Finance

Hertz Will Shrink Electric Fleet After Being Burned by Tesla’s Price Cuts

The rental car company Hertz will be selling about one-third of the electric vehicles in its fleet after they lost value more quickly than expected, the company said on Thursday. The drop in value is a blow to the company’s efforts to replace gasoline vehicles with cars that do not produce tailpipe emissions.

The electric vehicles the company owned were also more likely to be involved in collisions, Hertz said, and they proved costly to repair. The company said it planned to buy more gasoline-powered vehicles to replace the 20,000 battery-powered cars it was selling.

“Certain of these E.V.s became uneconomical for us,” Stephen Scherr, Hertz’s chief executive, said in an interview on Thursday.

The company’s decision to sell 20,000 vehicles, which Mr. Scherr blamed partly on “unprecedented” price cuts by Tesla that undercut the cars’ resale value, provided fuel for opponents of Biden administration policies to promote the technology as a tool to address climate change and air pollution.

Senator John Barrasso, a Republican from Wyoming, seized on the announcement during a hearing on Thursday on the climate policies.

Hertz’s decision showed that electric vehicles are costly and unpopular, Mr. Barrasso told the Senate Committee on Energy and Natural Resources. “The demand for electric cars is stagnating,” he said, adding, “So much for the Biden economy.”

Mr. Scherr implicitly put much of the blame on Tesla, which makes about half of all electric vehicles sold in the United States, for the rental car company’s decision to sell its electric vehicles.

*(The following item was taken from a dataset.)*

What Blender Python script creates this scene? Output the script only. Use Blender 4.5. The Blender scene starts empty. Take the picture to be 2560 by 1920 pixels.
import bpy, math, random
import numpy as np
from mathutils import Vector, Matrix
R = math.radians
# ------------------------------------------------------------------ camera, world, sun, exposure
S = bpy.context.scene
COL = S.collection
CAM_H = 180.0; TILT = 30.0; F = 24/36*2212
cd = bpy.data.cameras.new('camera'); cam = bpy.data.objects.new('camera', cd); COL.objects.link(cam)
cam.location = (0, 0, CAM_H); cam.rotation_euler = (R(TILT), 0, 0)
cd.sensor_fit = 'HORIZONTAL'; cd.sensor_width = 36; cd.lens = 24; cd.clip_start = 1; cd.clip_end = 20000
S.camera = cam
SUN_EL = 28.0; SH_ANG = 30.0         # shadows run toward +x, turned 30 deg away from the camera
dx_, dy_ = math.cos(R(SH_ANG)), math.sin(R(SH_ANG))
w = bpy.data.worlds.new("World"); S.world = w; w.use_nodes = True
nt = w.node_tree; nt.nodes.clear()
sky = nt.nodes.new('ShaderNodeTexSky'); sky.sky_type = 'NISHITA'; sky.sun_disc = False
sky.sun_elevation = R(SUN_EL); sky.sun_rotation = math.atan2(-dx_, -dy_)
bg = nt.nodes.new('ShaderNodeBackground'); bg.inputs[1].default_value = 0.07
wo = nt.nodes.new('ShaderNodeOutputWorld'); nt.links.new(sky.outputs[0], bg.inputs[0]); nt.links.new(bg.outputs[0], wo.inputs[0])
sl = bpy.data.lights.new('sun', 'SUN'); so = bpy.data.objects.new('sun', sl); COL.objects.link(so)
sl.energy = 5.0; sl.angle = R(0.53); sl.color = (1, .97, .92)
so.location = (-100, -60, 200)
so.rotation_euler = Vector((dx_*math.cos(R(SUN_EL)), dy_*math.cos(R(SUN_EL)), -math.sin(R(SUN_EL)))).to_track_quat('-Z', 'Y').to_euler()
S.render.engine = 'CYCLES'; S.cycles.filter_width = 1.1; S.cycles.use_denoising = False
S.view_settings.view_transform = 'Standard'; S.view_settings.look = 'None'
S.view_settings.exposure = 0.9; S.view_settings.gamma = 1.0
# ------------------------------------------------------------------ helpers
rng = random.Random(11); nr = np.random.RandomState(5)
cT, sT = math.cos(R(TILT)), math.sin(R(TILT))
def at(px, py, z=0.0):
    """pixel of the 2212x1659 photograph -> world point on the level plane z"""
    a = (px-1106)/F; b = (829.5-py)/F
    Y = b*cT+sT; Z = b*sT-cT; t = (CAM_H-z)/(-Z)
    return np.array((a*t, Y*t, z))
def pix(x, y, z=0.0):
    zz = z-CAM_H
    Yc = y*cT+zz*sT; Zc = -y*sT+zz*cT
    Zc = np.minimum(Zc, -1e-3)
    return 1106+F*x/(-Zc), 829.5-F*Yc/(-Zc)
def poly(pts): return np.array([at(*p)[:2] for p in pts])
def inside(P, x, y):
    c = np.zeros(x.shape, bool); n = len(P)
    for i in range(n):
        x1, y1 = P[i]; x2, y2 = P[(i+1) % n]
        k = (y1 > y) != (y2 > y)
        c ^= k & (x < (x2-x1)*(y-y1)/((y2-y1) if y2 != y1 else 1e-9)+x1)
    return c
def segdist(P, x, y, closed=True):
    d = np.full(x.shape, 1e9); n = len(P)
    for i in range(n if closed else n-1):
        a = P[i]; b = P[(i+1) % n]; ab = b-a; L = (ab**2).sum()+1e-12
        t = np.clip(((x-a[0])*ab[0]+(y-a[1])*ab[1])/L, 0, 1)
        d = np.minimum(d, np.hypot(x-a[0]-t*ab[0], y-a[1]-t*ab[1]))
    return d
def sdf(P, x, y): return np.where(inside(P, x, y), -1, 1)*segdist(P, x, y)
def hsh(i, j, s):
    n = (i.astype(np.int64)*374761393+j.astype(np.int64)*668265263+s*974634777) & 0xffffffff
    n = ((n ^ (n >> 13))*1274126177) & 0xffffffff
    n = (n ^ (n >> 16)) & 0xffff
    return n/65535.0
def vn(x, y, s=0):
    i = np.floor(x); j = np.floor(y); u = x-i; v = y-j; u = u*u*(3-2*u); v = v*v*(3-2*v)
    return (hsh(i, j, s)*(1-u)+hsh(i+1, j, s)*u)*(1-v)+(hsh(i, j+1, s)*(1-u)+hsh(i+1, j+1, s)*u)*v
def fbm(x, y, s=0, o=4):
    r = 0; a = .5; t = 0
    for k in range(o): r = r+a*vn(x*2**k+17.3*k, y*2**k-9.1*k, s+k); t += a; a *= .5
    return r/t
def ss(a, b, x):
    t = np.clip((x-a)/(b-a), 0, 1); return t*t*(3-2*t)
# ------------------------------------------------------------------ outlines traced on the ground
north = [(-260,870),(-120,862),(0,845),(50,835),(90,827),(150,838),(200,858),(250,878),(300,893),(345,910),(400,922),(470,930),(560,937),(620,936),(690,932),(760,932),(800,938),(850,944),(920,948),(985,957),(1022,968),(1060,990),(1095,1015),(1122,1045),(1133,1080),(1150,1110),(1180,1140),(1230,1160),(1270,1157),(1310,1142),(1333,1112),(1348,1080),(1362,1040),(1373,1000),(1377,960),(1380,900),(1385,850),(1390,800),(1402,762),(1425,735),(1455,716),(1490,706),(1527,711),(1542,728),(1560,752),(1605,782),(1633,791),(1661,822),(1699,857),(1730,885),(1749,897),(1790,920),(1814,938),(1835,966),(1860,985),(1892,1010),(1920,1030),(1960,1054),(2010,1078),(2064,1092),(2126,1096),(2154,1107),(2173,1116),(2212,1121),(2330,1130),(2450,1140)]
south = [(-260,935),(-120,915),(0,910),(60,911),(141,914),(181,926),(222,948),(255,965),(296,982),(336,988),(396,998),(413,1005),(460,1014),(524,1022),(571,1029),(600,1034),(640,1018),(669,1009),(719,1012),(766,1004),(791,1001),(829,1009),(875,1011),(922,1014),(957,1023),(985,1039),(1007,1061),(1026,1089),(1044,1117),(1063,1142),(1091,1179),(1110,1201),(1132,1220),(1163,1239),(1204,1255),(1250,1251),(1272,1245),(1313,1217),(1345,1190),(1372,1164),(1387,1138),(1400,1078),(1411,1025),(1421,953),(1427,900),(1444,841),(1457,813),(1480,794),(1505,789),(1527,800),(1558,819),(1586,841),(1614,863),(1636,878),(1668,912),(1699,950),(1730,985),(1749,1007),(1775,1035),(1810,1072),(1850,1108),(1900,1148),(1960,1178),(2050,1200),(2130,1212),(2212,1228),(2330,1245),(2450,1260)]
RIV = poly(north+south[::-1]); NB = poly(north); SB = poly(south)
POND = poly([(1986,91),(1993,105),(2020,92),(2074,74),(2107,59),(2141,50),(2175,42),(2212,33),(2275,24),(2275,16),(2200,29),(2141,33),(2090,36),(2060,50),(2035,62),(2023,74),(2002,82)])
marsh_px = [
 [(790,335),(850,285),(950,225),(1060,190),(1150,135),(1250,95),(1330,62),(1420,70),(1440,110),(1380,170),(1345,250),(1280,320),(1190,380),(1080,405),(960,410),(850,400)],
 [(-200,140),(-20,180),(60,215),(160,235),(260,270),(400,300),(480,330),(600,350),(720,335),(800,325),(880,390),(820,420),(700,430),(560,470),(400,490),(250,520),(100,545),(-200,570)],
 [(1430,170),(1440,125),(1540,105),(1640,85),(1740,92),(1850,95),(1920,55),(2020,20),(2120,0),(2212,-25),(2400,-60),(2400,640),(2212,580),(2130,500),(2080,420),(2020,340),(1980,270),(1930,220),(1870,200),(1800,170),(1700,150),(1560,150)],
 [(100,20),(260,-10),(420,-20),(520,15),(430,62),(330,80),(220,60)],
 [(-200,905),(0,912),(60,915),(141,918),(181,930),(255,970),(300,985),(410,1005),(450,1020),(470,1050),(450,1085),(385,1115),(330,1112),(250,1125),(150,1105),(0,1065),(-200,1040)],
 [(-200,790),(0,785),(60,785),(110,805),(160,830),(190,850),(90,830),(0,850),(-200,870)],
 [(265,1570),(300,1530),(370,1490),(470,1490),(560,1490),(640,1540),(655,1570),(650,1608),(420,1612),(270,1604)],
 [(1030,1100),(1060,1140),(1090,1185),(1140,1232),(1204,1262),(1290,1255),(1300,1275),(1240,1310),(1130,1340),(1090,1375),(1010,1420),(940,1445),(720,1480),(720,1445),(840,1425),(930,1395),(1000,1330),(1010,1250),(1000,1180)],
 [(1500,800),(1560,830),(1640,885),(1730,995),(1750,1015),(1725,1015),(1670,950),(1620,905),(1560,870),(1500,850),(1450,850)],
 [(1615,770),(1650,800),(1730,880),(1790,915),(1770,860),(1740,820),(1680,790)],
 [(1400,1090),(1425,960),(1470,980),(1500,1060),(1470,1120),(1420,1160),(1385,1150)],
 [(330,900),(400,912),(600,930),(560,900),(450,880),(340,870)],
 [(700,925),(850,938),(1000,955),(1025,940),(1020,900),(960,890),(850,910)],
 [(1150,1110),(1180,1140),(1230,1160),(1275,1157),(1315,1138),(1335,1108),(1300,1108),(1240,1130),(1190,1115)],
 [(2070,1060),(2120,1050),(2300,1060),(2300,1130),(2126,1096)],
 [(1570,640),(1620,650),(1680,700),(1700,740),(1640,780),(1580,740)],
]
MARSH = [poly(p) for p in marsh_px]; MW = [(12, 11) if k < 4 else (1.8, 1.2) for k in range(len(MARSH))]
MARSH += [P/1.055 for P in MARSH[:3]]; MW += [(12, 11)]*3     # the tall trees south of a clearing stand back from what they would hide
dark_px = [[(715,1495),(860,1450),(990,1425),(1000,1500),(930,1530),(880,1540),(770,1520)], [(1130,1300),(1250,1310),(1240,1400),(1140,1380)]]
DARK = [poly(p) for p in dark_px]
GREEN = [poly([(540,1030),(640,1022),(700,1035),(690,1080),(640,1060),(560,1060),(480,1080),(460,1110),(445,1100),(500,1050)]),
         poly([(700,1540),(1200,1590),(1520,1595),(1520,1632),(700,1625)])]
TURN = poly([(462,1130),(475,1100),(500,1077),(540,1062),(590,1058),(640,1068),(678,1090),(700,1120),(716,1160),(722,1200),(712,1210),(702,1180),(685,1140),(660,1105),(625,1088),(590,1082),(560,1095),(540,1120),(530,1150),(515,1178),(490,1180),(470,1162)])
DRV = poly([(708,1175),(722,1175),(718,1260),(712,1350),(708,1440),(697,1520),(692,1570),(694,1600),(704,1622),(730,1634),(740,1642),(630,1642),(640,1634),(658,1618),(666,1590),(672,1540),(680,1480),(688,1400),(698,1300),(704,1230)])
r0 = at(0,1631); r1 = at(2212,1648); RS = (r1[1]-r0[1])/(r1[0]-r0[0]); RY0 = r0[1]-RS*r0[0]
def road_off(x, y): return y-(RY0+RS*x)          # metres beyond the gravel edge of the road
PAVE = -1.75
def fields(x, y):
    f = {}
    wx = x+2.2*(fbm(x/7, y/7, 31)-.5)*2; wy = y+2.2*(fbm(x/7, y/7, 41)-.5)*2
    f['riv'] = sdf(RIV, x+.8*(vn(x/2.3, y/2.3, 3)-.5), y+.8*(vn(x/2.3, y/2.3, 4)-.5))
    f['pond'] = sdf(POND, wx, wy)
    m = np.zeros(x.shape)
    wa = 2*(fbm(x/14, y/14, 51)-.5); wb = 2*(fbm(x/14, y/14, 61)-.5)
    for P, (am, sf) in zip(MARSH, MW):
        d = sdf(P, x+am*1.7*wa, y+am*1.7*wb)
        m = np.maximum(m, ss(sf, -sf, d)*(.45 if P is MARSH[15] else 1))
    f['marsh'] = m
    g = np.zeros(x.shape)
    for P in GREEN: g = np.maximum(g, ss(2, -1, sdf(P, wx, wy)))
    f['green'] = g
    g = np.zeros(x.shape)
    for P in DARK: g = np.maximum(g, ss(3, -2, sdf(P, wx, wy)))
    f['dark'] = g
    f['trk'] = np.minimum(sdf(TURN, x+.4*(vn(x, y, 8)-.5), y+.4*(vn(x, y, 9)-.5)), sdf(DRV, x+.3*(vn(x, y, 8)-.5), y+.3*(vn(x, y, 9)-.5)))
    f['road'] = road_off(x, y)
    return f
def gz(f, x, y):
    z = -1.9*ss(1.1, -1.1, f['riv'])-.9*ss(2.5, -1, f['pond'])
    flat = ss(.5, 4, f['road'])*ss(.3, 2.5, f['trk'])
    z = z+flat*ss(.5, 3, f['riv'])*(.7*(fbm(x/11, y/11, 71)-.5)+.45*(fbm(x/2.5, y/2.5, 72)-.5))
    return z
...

Tesla vehicles, which make up the largest share of Hertz’s electric fleet, plunged in value after the carmaker, which Elon Musk runs, cut prices last year by about 30 percent. When the price of new vehicles is drastically lowered, it drives down the value of used cars because buyers can get the newer versions for less.

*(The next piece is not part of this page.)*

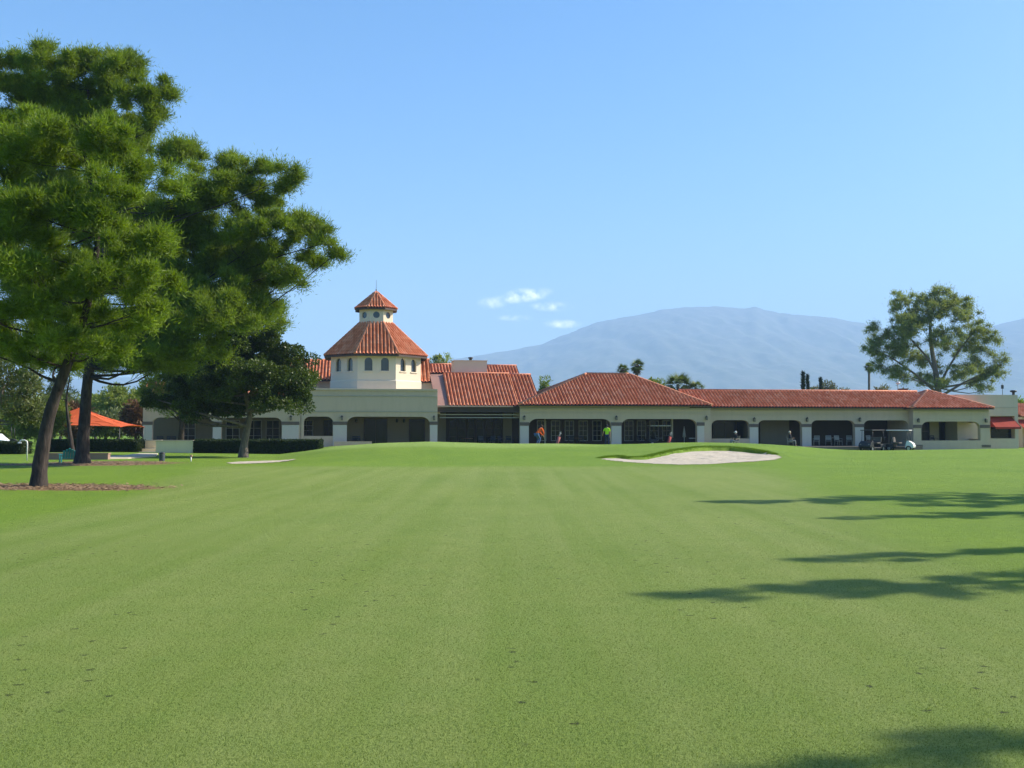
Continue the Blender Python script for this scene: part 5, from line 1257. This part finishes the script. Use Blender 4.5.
Mr = Matrix.Translation(r_.location) @ Matrix.Rotation(2.9, 4, 'Z'); hnd = Mr @ J['pl']; foot = Vector((hnd.x + .12, hnd.y - .05, r_.location.z + .01)); e = empty('putter', foot); m = MB(); m.tube([(0,0,0), hnd - foot, (hnd-foot)*1.15], [.008,.009,.012], 6); m.box(-.06, .05, -.015, .015, -.01, .02); m.build('shaft', M['white'], e); tag(e, 'pale club held by the person in lime yellow', 'golf club', 'golf clubs in hand')
for px, t, ry, top, bot, lab, cp_ in ((735, -1.2, -1.2, 'c_dark', 'c_grey', 'seated person with a pale cap and dark jacket before the first arcade arch', M['c_white']), (790, -1.1, 1.3, 'c_dark', 'c_grey', 'seated person with pale hair and grey trousers before the second arcade arch', None)):
    p = bw(px, t); c = put_chair(px, t, ry, 'patio chair carrying the ' + ('pale-capped' if cp_ else 'pale-haired') + ' seated person')
    q = Vector((p.x, p.y, FL)); person((q.x + .0, q.y, q.z), ry, {'sit': True, 'lean': -.05, 'arml': 'lap', 'armr': 'lap'}, top, bot, 'hairw', lab, cap=cp_, shoes='dark')

# ------------------------------------------------------------------ light, sky, air
w = bpy.data.worlds.new('World'); sc.world = w; w.use_nodes = True; nt = w.node_tree; nt.nodes.clear()
def wn(typ, **k):
    x = nt.nodes.new(typ)
    for a, b in k.items(): setattr(x, a, b)
    return x
def wm(op, a, b=0.0, clamp=False):
    x = wn('ShaderNodeMath', operation=op, use_clamp=clamp)
    for i, v in enumerate((a, b)):
        if isinstance(v, bpy.types.NodeSocket): nt.links.new(v, x.inputs[i])
        else: x.inputs[i].default_value = v
    return x.outputs[0]
sky = wn('ShaderNodeTexSky', sky_type='NISHITA', sun_disc=False); sky.sun_elevation = R(EL); sky.sun_rotation = R(90 - AZ)
sky.altitude = 700; sky.air_density = 1.0; sky.dust_density = 2.2; sky.ozone_density = 3.0
tcn = wn('ShaderNodeTexCoord'); sx = wn('ShaderNodeSeparateXYZ'); nt.links.new(tcn.outputs['Generated'], sx.inputs[0])
yy = wm('MAXIMUM', sx.outputs[1], .05); u = wm('DIVIDE', sx.outputs[0], yy); v = wm('DIVIDE', sx.outputs[2], yy)
nz = wn('ShaderNodeTexNoise'); nz.inputs['Scale'].default_value = 95; nz.inputs['Detail'].default_value = 8; nz.inputs['Roughness'].default_value = .62; nt.links.new(tcn.outputs['Generated'], nz.inputs['Vector'])
tot = None
for px, py, a, b, k in ((526, 295, 20, 7, .85), (510, 299, 16, 5, .5), (492, 303, 15, 6, .45), (552, 306.5, 22, 5, .6), (515, 318, 18, 3.5, .35), (562, 324, 19, 4.6, .6), (541, 292, 12, 5, .3)):
    au, av = ray(px, py); du = wm('DIVIDE', wm('SUBTRACT', u, au), a / F); dv = wm('DIVIDE', wm('SUBTRACT', v, av), b / F)
    q = wm('SUBTRACT', 1.0, wm('ADD', wm('MULTIPLY', du, du), wm('MULTIPLY', dv, dv))); q = wm('MULTIPLY', wm('POWER', wm('MAXIMUM', wm('ADD', q, .3), 0.0), 1.5), k * 1.1)
    tot = q if tot is None else wm('MAXIMUM', tot, q)
ns = wm('MULTIPLY', wm('SUBTRACT', nz.outputs['Fac'], .36), 3.4, True)
msk = wm('MULTIPLY', tot, ns, True)
mixc = wn('ShaderNodeMix', data_type='RGBA'); nt.links.new(msk, mixc.inputs[0]); 
hs = wn('ShaderNodeHueSaturation'); hs.inputs['Hue'].default_value = .5; hs.inputs['Saturation'].default_value = 1.38; hs.inputs['Value'].default_value = 1.0
nt.links.new(sky.outputs[0], hs.inputs['Color']); nt.links.new(hs.outputs[0], mixc.inputs[6]); mixc.inputs[7].default_value = (16, 15.6, 15, 1)
bg = wn('ShaderNodeBackground'); bg.inputs['Strength'].default_value = .112; nt.links.new(mixc.outputs[2], bg.inputs[0])
wo = wn('ShaderNodeOutputWorld'); nt.links.new(bg.outputs[0], wo.inputs[0])
sl = bpy.data.lights.new('sun', 'SUN'); sl.energy = 5.0; sl.angle = R(.53); sl.color = (1.0, .91, .77); so = bpy.data.objects.new('sun', sl); col.objects.link(so)
sd = Vector((math.cos(R(AZ))*math.cos(R(EL)), math.sin(R(AZ))*math.cos(R(EL)), math.sin(R(EL)))); so.rotation_euler = sd.to_track_quat('Z', 'Y').to_euler(); so.location = (40, 10, 60)
# air
m = MB(); m.box(-9200, 9200, -150, 9300, -8, 1150); hz_ = m.build('haze', bpy.data.materials.new('air')); tag(hz_, None, None, None, 'stuff'); hz_['label'] = 'thin blue air between the clubhouse and the mountains'
hm = hz_.data.materials[0]; hm.use_nodes = True; hm.node_tree.nodes.clear(); ho = hm.node_tree.nodes.new('ShaderNodeOutputMaterial'); pv = hm.node_tree.nodes.new('ShaderNodeVolumePrincipled')
pv.inputs['Color'].default_value = (.45, .66, 1.0, 1); pv.inputs['Density'].default_value = .00020; pv.inputs['Anisotropy'].default_value = 0.0
hm.node_tree.links.new(pv.outputs[0], ho.inputs['Volume'])
sc.cycles.volume_bounces = 1; sc.cycles.max_bounces = 8; sc.cycles.transparent_max_bounces = 8
sc.cycles.use_adaptive_sampling = True; sc.cycles.adaptive_threshold = .015
sc.view_settings.view_transform = 'Standard'; sc.view_settings.look = 'None'; sc.view_settings.gamma = 1; sc.view_settings.exposure = 1.0
try: sc.cycles.use_denoising = True
except Exception: pass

As a result, Hertz was forced to write down the value of its electric cars more quickly than it had expected, which weighed on profit, Mr. Scherr said.

Rental companies like Hertz estimate how much their cars will be worth when they eventually sell them, and that estimated decline in value is calculated as a cost. If the decline is more than expected, profit falls.

Mr. Scherr said Tesla was less willing than other carmakers to give Hertz volume discounts on replacement parts. “Tesla is new to the game,” he said, suggesting that the electric car company’s relative inexperience in serving rental car companies played a role in that decision.

Tesla did not respond to a request for comment.

Hertz’s plan is at least a temporary reversal for the company, which in 2021 had announced it would buy 100,000 Teslas as part of a broader effort to electrify its rental fleet.

But the agreement did not set a deadline for Hertz to buy the cars, and the company has purchased only a fraction of that number. Hertz also offers electric vehicles by other manufacturers, including Kia, General Motors, Volkswagen and Polestar.

One potential reason the electric vehicles at Hertz were involved in more accidents, Mr. Scherr said, was that many people renting those cars did not have experience with the technology despite efforts by the company to educate customers. Electric cars accelerate more quickly than gasoline vehicles, and they are heavier. Demand for the vehicles was also less than the company had expected, Mr. Scherr continued.

Hertz’s decision is likely to bolster the argument made by some conservatives, including former President Donald J. Trump, that electric vehicles have been overly hyped. “It will fuel the narrative on the negative side for E.V.s right now,” said Jeremy Robb, senior director of economic and industry insights at Cox Automotive.

But Mr. Robb noted that electric vehicle sales in the United States totaled nearly 1.2 million last year, and were up 40 percent in the last three months of 2023 from the same period in 2022. “There is still a market for E.V.s,” he said.

Hertz is not abandoning its plans to electrify its fleet or buy more Teslas, Mr. Scherr said. But, he said, the market needs to develop further.

“Tesla is among the best-selling cars in America,” he said, “but it’s not yet the best rental car.” Mr. Scherr added: “Those two have not converged as quickly as many people, including ourselves, thought. But they will.”